His fame rests chiefly on the preface and notes to his translation of Samuel Pufendorf's treatise De Jure Naturae et Gentium, translated as Of the Law of Nature and Nations, 4th ed., 1729, London, by B. Kennett et al. Barbeyrac's preface appears in this fourth edition with the title: 'Containing an Historical and Critical Account of the Science of Morality, and the Progress It has Made in the World, From the Earliest Times Down to the Publication of This Work'. In the fundamental principles, he follows almost entirely John Locke and Pufendorf; but he works out with great skill the theory of moral obligation, referring it to the command or will of God. He indicates the distinction, developed more fully by Thomasius and Kant, between the legal and the moral qualities of action. The principles of international law he reduces to those of the law of nature, and in so doing opposes many of the positions taken up by Grotius. He rejects the notion that sovereignty in any way resembles property, and makes even marriage a matter of civil contract.
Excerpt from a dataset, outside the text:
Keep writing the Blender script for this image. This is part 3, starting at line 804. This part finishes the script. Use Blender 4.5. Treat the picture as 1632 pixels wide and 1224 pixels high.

Barbeyrac also translated Grotius's De Jure Belli et Pacis, Cumberland's De Legibus Naturae, and Pufendorf's smaller treatise De Officio Hominis et Civis.

Among his own productions are a treatise, De la morale des pères, a history of ancient treaties, Histoire des anciens traitez, contained in the Supplement au Corps universel diplomatique du droit des gens, and the curious Traité du jeu (1709), in which he defends the morality of games of chance.